▸ **WHAT YOU ARE ASKED TO DO**
Please output exactly the lines of the material from the first through the line containing "(1400,820),(1395,740),(1400,660),(1418,600)]", and nothing more.

▸ **SUPPLIED DATA**
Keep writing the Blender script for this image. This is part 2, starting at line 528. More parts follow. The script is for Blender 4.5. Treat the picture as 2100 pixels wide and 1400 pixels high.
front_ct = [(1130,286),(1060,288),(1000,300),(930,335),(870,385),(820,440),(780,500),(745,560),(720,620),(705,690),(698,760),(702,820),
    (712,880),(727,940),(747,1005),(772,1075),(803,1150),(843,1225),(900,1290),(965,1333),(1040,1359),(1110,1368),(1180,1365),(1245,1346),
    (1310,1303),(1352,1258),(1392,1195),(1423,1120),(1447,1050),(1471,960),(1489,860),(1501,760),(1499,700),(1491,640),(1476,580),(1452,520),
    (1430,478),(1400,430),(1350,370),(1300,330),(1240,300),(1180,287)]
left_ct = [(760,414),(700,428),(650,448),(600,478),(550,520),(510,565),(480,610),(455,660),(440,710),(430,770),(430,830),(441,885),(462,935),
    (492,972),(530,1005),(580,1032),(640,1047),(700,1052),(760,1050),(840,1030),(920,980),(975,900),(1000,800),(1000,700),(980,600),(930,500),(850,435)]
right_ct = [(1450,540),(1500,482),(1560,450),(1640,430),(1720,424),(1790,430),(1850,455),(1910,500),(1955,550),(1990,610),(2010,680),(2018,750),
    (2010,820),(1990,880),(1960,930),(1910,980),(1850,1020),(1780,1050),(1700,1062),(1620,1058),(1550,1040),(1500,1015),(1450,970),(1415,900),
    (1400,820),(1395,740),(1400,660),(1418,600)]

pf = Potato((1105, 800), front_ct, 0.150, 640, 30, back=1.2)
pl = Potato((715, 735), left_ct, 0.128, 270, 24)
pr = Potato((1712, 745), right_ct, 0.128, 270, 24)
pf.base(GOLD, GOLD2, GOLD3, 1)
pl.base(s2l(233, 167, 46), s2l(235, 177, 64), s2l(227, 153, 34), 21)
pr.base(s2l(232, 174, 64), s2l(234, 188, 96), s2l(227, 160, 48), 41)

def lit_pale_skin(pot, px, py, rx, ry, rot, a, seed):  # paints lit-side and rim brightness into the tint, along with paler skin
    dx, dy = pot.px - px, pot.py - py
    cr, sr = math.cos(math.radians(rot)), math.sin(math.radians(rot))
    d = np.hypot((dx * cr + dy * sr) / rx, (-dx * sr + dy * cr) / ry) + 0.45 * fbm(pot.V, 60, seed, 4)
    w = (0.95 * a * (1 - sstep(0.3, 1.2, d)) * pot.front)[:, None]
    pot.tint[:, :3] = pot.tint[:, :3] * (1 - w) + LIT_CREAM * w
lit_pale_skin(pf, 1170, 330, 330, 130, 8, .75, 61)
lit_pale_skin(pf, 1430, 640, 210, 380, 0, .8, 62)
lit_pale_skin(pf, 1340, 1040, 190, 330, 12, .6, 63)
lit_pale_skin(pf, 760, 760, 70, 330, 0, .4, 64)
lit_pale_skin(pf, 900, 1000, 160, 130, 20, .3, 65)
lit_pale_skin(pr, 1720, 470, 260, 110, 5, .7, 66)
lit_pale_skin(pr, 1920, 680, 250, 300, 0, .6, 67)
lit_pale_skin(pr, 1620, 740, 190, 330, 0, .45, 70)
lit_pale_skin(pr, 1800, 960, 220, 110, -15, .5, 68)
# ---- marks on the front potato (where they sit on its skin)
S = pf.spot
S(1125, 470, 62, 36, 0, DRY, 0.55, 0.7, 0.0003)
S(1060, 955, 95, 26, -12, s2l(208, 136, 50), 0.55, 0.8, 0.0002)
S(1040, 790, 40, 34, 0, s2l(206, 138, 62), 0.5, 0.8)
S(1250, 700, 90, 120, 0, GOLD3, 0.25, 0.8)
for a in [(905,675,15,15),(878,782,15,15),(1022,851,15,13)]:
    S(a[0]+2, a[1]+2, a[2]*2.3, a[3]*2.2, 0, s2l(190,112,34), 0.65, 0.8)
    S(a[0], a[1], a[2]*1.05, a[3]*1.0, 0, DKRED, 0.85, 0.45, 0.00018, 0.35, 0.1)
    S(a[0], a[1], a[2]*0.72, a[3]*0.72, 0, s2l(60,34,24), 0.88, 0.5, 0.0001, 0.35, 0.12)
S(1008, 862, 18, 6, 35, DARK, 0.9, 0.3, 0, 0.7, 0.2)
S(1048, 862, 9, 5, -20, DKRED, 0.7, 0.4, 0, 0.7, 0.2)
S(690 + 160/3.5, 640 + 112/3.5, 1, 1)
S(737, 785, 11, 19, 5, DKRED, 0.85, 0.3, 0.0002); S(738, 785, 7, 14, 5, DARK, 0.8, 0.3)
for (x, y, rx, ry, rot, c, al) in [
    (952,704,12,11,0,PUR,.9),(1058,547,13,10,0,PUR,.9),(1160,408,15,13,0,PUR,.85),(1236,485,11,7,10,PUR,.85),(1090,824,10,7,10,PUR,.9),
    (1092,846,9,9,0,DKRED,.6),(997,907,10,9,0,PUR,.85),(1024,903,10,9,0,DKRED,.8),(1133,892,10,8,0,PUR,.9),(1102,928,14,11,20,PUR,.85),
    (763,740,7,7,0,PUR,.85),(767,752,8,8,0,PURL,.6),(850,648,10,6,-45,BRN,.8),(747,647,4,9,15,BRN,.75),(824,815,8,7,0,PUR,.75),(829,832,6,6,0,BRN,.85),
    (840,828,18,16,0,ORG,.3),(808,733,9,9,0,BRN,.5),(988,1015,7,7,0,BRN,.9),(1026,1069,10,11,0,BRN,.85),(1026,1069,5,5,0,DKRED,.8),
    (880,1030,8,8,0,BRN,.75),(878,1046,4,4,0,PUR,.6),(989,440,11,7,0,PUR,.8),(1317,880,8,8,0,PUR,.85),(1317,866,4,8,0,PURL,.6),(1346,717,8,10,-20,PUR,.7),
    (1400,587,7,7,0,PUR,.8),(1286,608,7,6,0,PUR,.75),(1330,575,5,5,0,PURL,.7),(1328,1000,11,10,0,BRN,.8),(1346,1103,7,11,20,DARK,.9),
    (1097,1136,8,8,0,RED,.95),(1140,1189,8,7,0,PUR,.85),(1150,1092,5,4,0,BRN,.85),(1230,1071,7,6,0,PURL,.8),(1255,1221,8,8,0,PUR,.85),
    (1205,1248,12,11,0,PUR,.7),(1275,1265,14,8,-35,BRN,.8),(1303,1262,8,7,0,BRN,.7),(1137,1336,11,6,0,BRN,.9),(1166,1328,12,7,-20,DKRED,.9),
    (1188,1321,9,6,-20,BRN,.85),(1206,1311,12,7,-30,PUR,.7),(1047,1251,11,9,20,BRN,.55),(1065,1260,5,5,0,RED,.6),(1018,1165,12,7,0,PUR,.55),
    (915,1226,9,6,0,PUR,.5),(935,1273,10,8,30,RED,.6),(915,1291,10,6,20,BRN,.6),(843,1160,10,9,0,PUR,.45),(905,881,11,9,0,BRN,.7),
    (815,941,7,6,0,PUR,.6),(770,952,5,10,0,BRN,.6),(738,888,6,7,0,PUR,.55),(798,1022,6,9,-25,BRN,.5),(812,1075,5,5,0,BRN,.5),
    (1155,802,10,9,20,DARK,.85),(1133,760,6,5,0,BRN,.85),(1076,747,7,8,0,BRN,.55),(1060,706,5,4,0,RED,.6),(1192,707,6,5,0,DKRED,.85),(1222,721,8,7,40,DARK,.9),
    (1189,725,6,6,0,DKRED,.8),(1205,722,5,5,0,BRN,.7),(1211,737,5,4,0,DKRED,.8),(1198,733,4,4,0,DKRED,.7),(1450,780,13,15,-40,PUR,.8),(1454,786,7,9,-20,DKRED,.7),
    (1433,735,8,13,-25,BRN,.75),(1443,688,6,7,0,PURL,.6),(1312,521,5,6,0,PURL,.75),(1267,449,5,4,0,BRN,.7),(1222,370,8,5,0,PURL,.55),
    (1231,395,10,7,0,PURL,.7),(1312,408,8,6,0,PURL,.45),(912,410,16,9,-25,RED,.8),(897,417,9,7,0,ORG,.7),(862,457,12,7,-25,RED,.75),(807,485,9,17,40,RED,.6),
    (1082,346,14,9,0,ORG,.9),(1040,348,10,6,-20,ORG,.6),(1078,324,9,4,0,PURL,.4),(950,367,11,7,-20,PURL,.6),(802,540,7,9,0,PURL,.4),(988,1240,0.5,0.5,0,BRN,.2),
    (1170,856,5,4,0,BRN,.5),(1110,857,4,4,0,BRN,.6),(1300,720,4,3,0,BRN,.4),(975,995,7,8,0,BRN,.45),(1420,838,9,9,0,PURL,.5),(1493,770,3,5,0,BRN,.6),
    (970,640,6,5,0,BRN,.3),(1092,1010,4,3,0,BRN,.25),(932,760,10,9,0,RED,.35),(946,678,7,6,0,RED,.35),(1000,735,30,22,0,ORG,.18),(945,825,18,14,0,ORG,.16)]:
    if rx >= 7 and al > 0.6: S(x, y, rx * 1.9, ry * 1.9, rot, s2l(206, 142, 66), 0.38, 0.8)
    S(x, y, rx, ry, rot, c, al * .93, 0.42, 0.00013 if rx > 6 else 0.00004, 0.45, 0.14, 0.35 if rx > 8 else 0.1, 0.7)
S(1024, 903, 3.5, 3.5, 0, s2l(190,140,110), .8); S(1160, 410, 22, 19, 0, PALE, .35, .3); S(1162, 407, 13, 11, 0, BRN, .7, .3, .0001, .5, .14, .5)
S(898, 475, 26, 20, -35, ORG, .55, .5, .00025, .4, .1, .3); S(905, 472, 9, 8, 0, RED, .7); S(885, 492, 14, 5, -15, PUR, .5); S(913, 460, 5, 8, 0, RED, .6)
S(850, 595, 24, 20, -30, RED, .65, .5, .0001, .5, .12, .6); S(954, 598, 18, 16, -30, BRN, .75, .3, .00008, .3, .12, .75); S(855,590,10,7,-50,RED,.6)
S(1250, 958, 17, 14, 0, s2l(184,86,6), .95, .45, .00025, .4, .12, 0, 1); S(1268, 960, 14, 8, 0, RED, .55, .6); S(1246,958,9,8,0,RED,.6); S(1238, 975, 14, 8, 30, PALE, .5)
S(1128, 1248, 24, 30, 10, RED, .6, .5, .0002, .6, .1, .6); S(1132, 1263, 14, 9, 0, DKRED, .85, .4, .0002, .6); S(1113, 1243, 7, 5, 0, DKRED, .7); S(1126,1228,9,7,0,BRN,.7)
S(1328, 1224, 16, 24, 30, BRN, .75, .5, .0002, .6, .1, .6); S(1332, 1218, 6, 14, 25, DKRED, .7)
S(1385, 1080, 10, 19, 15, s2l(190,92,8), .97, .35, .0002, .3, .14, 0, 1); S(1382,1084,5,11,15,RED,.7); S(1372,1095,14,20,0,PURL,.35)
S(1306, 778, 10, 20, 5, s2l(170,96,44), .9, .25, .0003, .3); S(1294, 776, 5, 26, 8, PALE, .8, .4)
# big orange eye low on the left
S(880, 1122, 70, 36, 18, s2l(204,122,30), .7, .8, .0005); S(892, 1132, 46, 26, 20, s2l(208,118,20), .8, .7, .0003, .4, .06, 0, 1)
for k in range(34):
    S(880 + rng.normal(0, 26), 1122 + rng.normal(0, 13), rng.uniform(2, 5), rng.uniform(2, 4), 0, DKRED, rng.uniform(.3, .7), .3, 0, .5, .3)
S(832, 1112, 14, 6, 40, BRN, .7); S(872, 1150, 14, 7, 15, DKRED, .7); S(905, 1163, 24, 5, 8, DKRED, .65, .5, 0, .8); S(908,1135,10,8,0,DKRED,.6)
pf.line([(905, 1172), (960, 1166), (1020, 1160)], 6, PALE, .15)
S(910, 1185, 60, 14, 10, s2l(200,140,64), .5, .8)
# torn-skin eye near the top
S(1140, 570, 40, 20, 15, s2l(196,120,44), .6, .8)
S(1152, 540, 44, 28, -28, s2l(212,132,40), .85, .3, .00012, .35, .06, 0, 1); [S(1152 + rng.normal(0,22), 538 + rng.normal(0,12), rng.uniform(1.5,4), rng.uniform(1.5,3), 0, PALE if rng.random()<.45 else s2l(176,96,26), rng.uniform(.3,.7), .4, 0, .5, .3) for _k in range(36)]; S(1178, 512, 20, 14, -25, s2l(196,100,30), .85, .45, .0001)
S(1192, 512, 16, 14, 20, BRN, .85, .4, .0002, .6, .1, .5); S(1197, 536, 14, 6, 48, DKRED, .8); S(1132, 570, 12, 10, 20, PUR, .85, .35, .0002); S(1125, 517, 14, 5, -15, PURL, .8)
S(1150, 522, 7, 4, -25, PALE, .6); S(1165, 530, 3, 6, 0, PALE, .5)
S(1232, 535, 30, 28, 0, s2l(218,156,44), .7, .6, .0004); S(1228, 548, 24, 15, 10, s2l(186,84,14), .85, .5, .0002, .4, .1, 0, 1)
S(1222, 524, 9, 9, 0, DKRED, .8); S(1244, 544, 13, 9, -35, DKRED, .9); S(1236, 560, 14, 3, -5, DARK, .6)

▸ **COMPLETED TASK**
Keep writing the Blender script for this image. This is part 2, starting at line 528. More parts follow. The script is for Blender 4.5. Treat the picture as 2100 pixels wide and 1400 pixels high.
front_ct = [(1130,286),(1060,288),(1000,300),(930,335),(870,385),(820,440),(780,500),(745,560),(720,620),(705,690),(698,760),(702,820),
    (712,880),(727,940),(747,1005),(772,1075),(803,1150),(843,1225),(900,1290),(965,1333),(1040,1359),(1110,1368),(1180,1365),(1245,1346),
    (1310,1303),(1352,1258),(1392,1195),(1423,1120),(1447,1050),(1471,960),(1489,860),(1501,760),(1499,700),(1491,640),(1476,580),(1452,520),
    (1430,478),(1400,430),(1350,370),(1300,330),(1240,300),(1180,287)]
left_ct = [(760,414),(700,428),(650,448),(600,478),(550,520),(510,565),(480,610),(455,660),(440,710),(430,770),(430,830),(441,885),(462,935),
    (492,972),(530,1005),(580,1032),(640,1047),(700,1052),(760,1050),(840,1030),(920,980),(975,900),(1000,800),(1000,700),(980,600),(930,500),(850,435)]
right_ct = [(1450,540),(1500,482),(1560,450),(1640,430),(1720,424),(1790,430),(1850,455),(1910,500),(1955,550),(1990,610),(2010,680),(2018,750),
    (2010,820),(1990,880),(1960,930),(1910,980),(1850,1020),(1780,1050),(1700,1062),(1620,1058),(1550,1040),(1500,1015),(1450,970),(1415,900),
    (1400,820),(1395,740),(1400,660),(1418,600)]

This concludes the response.